8. The following colors do not belong in the blues: a. violet b. beige c. mauve
9. You can't have the blues in an office or a shopping mall, the lighting is wrong. Go outside to the parking lot or sit by the dumpster.
10. Good places for the Blues: a. the highway b. the jailhouse c. the empty bed d. bottom of a whiskey glass Bad places: a. Nordstrom's b. Gallery openings c. Ivy League institutions d. golf courses
11. No one will believe it's the blues if you wear a suit, unless you happen to be an old black man and you slept in it.
12. Do you have the right to sing the blues? Yes, if: a. you older than dirt b. you blind c. your first name is a southern state like Georgia. d. you shot a man in Memphis. e. you can't be satisfied. No, if: a. you have all your teeth b. you once were blind but now can see. c. the man in Memphis lived c. you have a 401K or a trust fund.
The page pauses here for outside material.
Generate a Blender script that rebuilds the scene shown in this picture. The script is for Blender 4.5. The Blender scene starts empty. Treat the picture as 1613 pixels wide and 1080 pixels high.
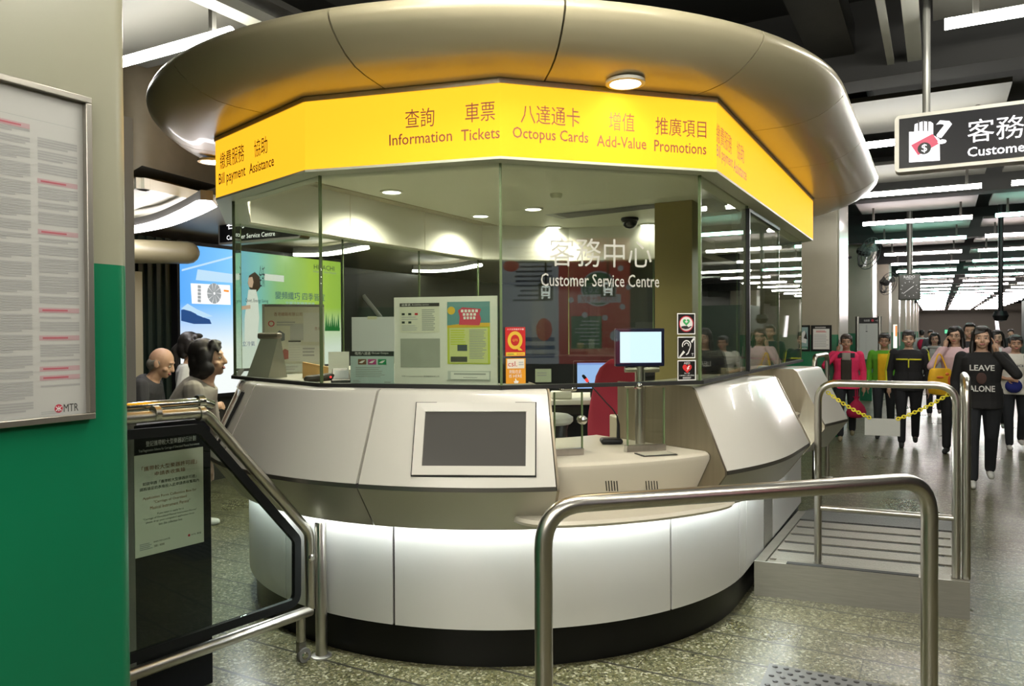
import bpy, bmesh, math, random
from mathutils import Vector, Matrix
random.seed(7)
scene = bpy.context.scene
COL = scene.collection
PI = math.pi

# ---------------------------------------------------------------- camera
EYE = Vector((0.0, 0.0, 1.58))
FOCAL = 1210.0                       # focal length in pixels of the 1613 px wide frame
PITCH, ROLL = math.radians(0.75), math.radians(0.30)
fwd = Vector((0, math.cos(PITCH), -math.sin(PITCH)))
up0 = Vector((0, math.sin(PITCH), math.cos(PITCH)))
rt0 = Vector((1, 0, 0))
rt = rt0 * math.cos(ROLL) - up0 * math.sin(ROLL)
up = up0 * math.cos(ROLL) + rt0 * math.sin(ROLL)
cam_data = bpy.data.cameras.new('camera')
cam_data.sensor_width = 36.0
cam_data.lens = FOCAL / 1613.0 * 36.0
cam_data.clip_end = 300
cam_data.clip_start = 0.05
cam = bpy.data.objects.new('camera', cam_data)
COL.objects.link(cam)
cam.matrix_world = Matrix(((rt.x, up.x, -fwd.x, EYE.x), (rt.y, up.y, -fwd.y, EYE.y), (rt.z, up.z, -fwd.z, EYE.z), (0, 0, 0, 1)))
scene.camera = cam

# ---------------------------------------------------------------- world, exposure
world = bpy.data.worlds.new('world')
scene.world = world
world.use_nodes = True
world.node_tree.nodes['Background'].inputs[0].default_value = (0.80, 0.86, 0.70, 1)
world.node_tree.nodes['Background'].inputs[1].default_value = 0.05
scene.view_settings.view_transform = 'Standard'
scene.view_settings.look = 'None'
scene.view_settings.exposure = 0.0
scene.view_settings.gamma = 1.0
scene.view_settings.use_curve_mapping = False
cy = scene.cycles
cy.use_denoising = True
cy.max_bounces = 12
cy.diffuse_bounces = 4
cy.glossy_bounces = 4
cy.transmission_bounces = 8
cy.transparent_max_bounces = 24
cy.sample_clamp_indirect = 6.0
cy.caustics_reflective = False
cy.caustics_refractive = False
TUBE_POWER = 60.0                    # radiance of a fluorescent tube
HALL_POWER = 130.0                   # radiance of the unseen tubes added behind the viewer for front light
SIGN_POWER = 1.3                     # radiance of the yellow backlit fascia
LED_POWER = 60.0                     # light strip under the console

# ---------------------------------------------------------------- geometry helpers
U = Vector((0.4848, 0.8746, 0.0))    # the way the corridor runs
N = Vector((0.8746, -0.4848, 0.0))   # across it, to the right
Z = Vector((0, 0, 1))

def su(s, n, z=0.0):
    return U * s + N * n + Z * z

def ray(px, py):
    return (fwd + rt * ((px - 806.5) / FOCAL) - up * ((py - 540.0) / FOCAL))

def at_z(px, py, z):
    d = ray(px, py)
    return EYE + d * ((z - EYE.z) / d.z)

def at_y(px, py, y):
    d = ray(px, py)
    return EYE + d * (y / d.y)

def hit(px, py, p0, n):
    d = ray(px, py)
    return EYE + d * ((p0 - EYE).dot(n) / d.dot(n))

def frame(o, x, y, z=None):
    x = x.normalized(); y = y.normalized()
    z = z or x.cross(y)
    return Matrix(((x.x, y.x, z.x, o.x), (x.y, y.y, z.y, o.y), (x.z, y.z, z.z, o.z), (0, 0, 0, 1)))

def prect(p0, d, x0, y0, x1, y1, off=0.0):
    """upright rectangle seen between two photo corners, on the vertical plane through p0 along d: (frame, width, height)"""
    d = Vector((d.x, d.y, 0)).normalized()
    n = d.cross(Z)
    p0 = p0 + n * off
    ym, xm = (y0 + y1) / 2, (x0 + x1) / 2
    a, b = hit(x0, ym, p0, n), hit(x1, ym, p0, n)
    zt, zb = hit(xm, y0, p0, n).z, hit(xm, y1, p0, n).z
    o = Vector((a.x, a.y, zb))
    return frame(o, d, Z, n), (b - a).length, zt - zb

# ---------------------------------------------------------------- materials
MATS = {}
def mat(name, col, rough=0.5, metal=0.0, emit=0.0, ecol=None, coat=0.0, spec=0.5, noise=0.0, nscale=20.0, stretch=None, bump=0.0, sss=0.0):
    if name in MATS:
        return MATS[name]
    m = bpy.data.materials.new(name)
    m.use_nodes = True
    nt = m.node_tree
    b = nt.nodes['Principled BSDF']
    c = (col[0], col[1], col[2], 1)
    b.inputs['Base Color'].default_value = c
    b.inputs['Roughness'].default_value = rough
    b.inputs['Metallic'].default_value = metal
    b.inputs['Specular IOR Level'].default_value = spec
    b.inputs['Coat Weight'].default_value = coat
    if emit:
        e = ecol or col
        b.inputs['Emission Color'].default_value = (e[0], e[1], e[2], 1)
        b.inputs['Emission Strength'].default_value = emit
    if noise or bump:
        tc = nt.nodes.new('ShaderNodeTexCoord')
        mp = nt.nodes.new('ShaderNodeMapping')
        nt.links.new(tc.outputs['Object'], mp.inputs[0])
        if stretch:
            mp.inputs['Scale'].default_value = stretch
        nz = nt.nodes.new('ShaderNodeTexNoise')
        nz.inputs['Scale'].default_value = nscale
        nz.inputs['Detail'].default_value = 5
        nt.links.new(mp.outputs[0], nz.inputs['Vector'])
        if noise:
            mx = nt.nodes.new('ShaderNodeMix'); mx.data_type = 'RGBA'
            mx.inputs[6].default_value = tuple(max(0, x * (1 - noise)) for x in col) + (1,)
            mx.inputs[7].default_value = tuple(min(1, x * (1 + noise)) for x in col) + (1,)
            nt.links.new(nz.outputs['Fac'], mx.inputs[0])
            nt.links.new(mx.outputs[2], b.inputs['Base Color'])
        if bump:
            bp = nt.nodes.new('ShaderNodeBump')
            bp.inputs['Strength'].default_value = bump
            bp.inputs['Distance'].default_value = 0.01
            nt.links.new(nz.outputs['Fac'], bp.inputs['Height'])
            nt.links.new(bp.outputs[0], b.inputs['Normal'])
    MATS[name] = m
    return m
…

13. Blues is not a matter of color. It's a matter of bad luck. Tiger Woods cannot sing the blues. Sonny Liston could. Neither Julio Iglesias nor Barbra Streisand can sing the blues. Ugly white people also got a leg up on the blues.
14. If you ask for water and baby gives you gasoline, it's the blues. Other blues beverages are: a. cheap wine b. whiskey or bourbon c. muddy water d. nasty black coffee Blues beverages are NOT: a. Perrier b. Chardonnay c. Snapple d. Slim-Fast
15. If death occurs in a cheap motel or a shotgun shack, it's a blues death. Stabbed in the back by a jealous lover is a blues way to die. So is the electric chair, substance abuse, or dying lonely on a broken-down cot. It is not a blues death if you die during a liposuction treatment or a tennis match.
16. Some Blues names for Women a. Sadie b. Big Mama c. Bessie d. Fat River Dumpling
17. Some Blues Names for Men a. Joe b. Willie c. Little Willie d. Lightning
18. Persons with names like Michelle, Amber, Debbie, and Heather can't sing the Blues no matter how many men they shoot in Memphis.
19. Make your own Blues name Starter Kit: a. name of physical infirmity (Blind, Cripple, Lame, etc.) b. first name (see above) plus name of fruit Lemon, Lime, Kiwi, etc.) c. last name of President (Jefferson, Johnson, Fillmore, etc.) For example: Blind Lime Jefferson, Jackleg Lemon Johnson or Cripple Kiwi Fillmore, etc. (Well, maybe not "Kiwi.")
20. It doesn't matter how tragic your life is: if you own even one computer, you cannot sing the blues.